◆ **MATERIAL PROVIDED**
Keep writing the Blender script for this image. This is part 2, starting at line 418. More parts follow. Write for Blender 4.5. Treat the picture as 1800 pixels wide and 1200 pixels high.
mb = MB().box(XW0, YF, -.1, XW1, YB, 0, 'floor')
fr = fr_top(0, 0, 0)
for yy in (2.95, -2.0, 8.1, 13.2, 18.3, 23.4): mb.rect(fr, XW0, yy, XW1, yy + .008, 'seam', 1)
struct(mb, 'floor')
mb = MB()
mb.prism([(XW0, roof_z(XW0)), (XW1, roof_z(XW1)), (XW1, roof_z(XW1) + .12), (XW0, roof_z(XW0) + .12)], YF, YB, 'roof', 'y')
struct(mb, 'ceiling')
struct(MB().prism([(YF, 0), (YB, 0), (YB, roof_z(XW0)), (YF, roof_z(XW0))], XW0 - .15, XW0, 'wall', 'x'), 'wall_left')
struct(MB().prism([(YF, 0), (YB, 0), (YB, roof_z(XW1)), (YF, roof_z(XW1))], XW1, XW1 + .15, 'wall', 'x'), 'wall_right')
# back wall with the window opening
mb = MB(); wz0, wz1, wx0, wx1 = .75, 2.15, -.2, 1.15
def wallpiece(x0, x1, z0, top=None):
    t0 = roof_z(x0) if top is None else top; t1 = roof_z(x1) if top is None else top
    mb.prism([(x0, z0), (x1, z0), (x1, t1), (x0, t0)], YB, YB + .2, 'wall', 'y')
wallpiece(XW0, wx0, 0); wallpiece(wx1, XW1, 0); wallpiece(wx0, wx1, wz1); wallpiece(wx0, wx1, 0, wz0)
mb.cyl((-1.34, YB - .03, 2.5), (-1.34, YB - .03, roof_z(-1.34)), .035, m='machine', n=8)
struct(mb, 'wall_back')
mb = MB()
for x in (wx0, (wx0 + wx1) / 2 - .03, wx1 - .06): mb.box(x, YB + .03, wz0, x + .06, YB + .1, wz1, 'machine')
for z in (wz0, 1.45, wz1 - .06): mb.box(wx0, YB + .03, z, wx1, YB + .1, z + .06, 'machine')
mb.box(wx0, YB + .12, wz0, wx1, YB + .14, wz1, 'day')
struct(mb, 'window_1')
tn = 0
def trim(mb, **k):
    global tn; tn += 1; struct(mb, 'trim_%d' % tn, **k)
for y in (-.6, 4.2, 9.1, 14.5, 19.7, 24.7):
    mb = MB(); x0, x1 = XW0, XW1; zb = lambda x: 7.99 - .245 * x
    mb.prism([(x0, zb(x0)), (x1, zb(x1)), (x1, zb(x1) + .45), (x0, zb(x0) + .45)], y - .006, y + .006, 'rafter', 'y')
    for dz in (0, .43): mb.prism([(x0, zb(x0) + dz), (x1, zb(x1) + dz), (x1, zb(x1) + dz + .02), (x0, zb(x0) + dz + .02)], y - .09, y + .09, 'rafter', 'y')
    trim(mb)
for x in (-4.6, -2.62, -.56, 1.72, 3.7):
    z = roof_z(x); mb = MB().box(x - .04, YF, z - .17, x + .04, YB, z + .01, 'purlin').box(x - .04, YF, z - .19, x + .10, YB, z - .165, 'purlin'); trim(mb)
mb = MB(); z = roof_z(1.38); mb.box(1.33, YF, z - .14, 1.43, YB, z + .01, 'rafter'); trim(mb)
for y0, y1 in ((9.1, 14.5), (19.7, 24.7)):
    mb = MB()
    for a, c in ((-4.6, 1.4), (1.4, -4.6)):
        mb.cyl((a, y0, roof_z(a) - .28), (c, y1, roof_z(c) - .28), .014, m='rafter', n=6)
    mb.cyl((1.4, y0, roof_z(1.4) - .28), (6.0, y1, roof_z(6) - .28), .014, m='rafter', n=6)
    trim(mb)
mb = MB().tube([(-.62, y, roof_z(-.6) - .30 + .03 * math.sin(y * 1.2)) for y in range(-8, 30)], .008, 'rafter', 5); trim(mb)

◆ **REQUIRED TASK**
Transcribe all of the material exactly. Omit nothing.

◆ **SOLUTION FOR THIS EXERCISE**
Keep writing the Blender script for this image. This is part 2, starting at line 418. More parts follow. Write for Blender 4.5. Treat the picture as 1800 pixels wide and 1200 pixels high.
mb = MB().box(XW0, YF, -.1, XW1, YB, 0, 'floor')
fr = fr_top(0, 0, 0)
for yy in (2.95, -2.0, 8.1, 13.2, 18.3, 23.4): mb.rect(fr, XW0, yy, XW1, yy + .008, 'seam', 1)
struct(mb, 'floor')
mb = MB()
mb.prism([(XW0, roof_z(XW0)), (XW1, roof_z(XW1)), (XW1, roof_z(XW1) + .12), (XW0, roof_z(XW0) + .12)], YF, YB, 'roof', 'y')
struct(mb, 'ceiling')
struct(MB().prism([(YF, 0), (YB, 0), (YB, roof_z(XW0)), (YF, roof_z(XW0))], XW0 - .15, XW0, 'wall', 'x'), 'wall_left')
struct(MB().prism([(YF, 0), (YB, 0), (YB, roof_z(XW1)), (YF, roof_z(XW1))], XW1, XW1 + .15, 'wall', 'x'), 'wall_right')
# back wall with the window opening
mb = MB(); wz0, wz1, wx0, wx1 = .75, 2.15, -.2, 1.15
def wallpiece(x0, x1, z0, top=None):
    t0 = roof_z(x0) if top is None else top; t1 = roof_z(x1) if top is None else top
    mb.prism([(x0, z0), (x1, z0), (x1, t1), (x0, t0)], YB, YB + .2, 'wall', 'y')
wallpiece(XW0, wx0, 0); wallpiece(wx1, XW1, 0); wallpiece(wx0, wx1, wz1); wallpiece(wx0, wx1, 0, wz0)
mb.cyl((-1.34, YB - .03, 2.5), (-1.34, YB - .03, roof_z(-1.34)), .035, m='machine', n=8)
struct(mb, 'wall_back')
mb = MB()
for x in (wx0, (wx0 + wx1) / 2 - .03, wx1 - .06): mb.box(x, YB + .03, wz0, x + .06, YB + .1, wz1, 'machine')
for z in (wz0, 1.45, wz1 - .06): mb.box(wx0, YB + .03, z, wx1, YB + .1, z + .06, 'machine')
mb.box(wx0, YB + .12, wz0, wx1, YB + .14, wz1, 'day')
struct(mb, 'window_1')
tn = 0
def trim(mb, **k):
    global tn; tn += 1; struct(mb, 'trim_%d' % tn, **k)
for y in (-.6, 4.2, 9.1, 14.5, 19.7, 24.7):
    mb = MB(); x0, x1 = XW0, XW1; zb = lambda x: 7.99 - .245 * x
    mb.prism([(x0, zb(x0)), (x1, zb(x1)), (x1, zb(x1) + .45), (x0, zb(x0) + .45)], y - .006, y + .006, 'rafter', 'y')
    for dz in (0, .43): mb.prism([(x0, zb(x0) + dz), (x1, zb(x1) + dz), (x1, zb(x1) + dz + .02), (x0, zb(x0) + dz + .02)], y - .09, y + .09, 'rafter', 'y')
    trim(mb)
for x in (-4.6, -2.62, -.56, 1.72, 3.7):
    z = roof_z(x); mb = MB().box(x - .04, YF, z - .17, x + .04, YB, z + .01, 'purlin').box(x - .04, YF, z - .19, x + .10, YB, z - .165, 'purlin'); trim(mb)
mb = MB(); z = roof_z(1.38); mb.box(1.33, YF, z - .14, 1.43, YB, z + .01, 'rafter'); trim(mb)
for y0, y1 in ((9.1, 14.5), (19.7, 24.7)):
    mb = MB()
    for a, c in ((-4.6, 1.4), (1.4, -4.6)):
        mb.cyl((a, y0, roof_z(a) - .28), (c, y1, roof_z(c) - .28), .014, m='rafter', n=6)
    mb.cyl((1.4, y0, roof_z(1.4) - .28), (6.0, y1, roof_z(6) - .28), .014, m='rafter', n=6)
    trim(mb)
mb = MB().tube([(-.62, y, roof_z(-.6) - .30 + .03 * math.sin(y * 1.2)) for y in range(-8, 30)], .008, 'rafter', 5); trim(mb)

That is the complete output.